**What needs to be done**
Begin with the first line of the listing and quote every line through the one containing "sc.camera = cam"; give only those lines.

[BEGIN Dataset section]

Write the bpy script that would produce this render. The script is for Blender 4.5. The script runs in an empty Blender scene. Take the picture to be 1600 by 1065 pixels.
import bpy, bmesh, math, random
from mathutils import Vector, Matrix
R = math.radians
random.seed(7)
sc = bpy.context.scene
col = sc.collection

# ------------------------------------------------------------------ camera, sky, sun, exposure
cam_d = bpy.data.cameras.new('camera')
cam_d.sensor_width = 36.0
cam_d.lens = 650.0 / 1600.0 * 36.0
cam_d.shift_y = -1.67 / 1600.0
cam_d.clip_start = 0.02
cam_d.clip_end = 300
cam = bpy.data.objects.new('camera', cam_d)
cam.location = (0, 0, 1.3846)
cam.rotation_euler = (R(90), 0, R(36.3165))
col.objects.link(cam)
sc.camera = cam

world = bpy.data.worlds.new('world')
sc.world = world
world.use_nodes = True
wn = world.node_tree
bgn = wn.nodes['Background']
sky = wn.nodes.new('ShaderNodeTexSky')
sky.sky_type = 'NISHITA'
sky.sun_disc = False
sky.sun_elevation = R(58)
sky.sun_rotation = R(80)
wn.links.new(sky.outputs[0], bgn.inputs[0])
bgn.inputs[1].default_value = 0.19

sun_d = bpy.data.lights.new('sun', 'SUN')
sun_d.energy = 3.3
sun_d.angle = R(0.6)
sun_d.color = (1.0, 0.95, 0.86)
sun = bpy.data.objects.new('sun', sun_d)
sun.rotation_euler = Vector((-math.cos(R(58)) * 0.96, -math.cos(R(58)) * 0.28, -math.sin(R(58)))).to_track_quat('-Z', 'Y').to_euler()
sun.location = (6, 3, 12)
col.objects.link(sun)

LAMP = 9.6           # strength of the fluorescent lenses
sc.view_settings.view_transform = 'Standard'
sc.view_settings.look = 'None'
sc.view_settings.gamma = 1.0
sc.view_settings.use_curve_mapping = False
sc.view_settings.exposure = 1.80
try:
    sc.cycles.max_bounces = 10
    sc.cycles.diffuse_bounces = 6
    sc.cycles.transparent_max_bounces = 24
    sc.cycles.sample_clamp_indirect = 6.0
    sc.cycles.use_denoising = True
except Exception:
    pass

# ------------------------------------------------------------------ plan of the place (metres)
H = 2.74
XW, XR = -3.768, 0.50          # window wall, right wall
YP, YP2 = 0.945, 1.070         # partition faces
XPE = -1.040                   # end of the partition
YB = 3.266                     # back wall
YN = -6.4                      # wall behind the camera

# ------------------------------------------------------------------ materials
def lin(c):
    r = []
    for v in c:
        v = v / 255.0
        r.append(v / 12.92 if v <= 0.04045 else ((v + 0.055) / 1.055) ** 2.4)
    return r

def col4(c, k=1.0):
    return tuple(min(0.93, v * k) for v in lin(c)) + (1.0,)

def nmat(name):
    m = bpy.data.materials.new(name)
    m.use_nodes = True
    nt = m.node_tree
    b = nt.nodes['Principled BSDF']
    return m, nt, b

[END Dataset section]

**Solution for this task**
Write the bpy script that would produce this render. The script is for Blender 4.5. The script runs in an empty Blender scene. Take the picture to be 1600 by 1065 pixels.
import bpy, bmesh, math, random
from mathutils import Vector, Matrix
R = math.radians
random.seed(7)
sc = bpy.context.scene
col = sc.collection

# ------------------------------------------------------------------ camera, sky, sun, exposure
cam_d = bpy.data.cameras.new('camera')
cam_d.sensor_width = 36.0
cam_d.lens = 650.0 / 1600.0 * 36.0
cam_d.shift_y = -1.67 / 1600.0
cam_d.clip_start = 0.02
cam_d.clip_end = 300
cam = bpy.data.objects.new('camera', cam_d)
cam.location = (0, 0, 1.3846)
cam.rotation_euler = (R(90), 0, R(36.3165))
col.objects.link(cam)
sc.camera = cam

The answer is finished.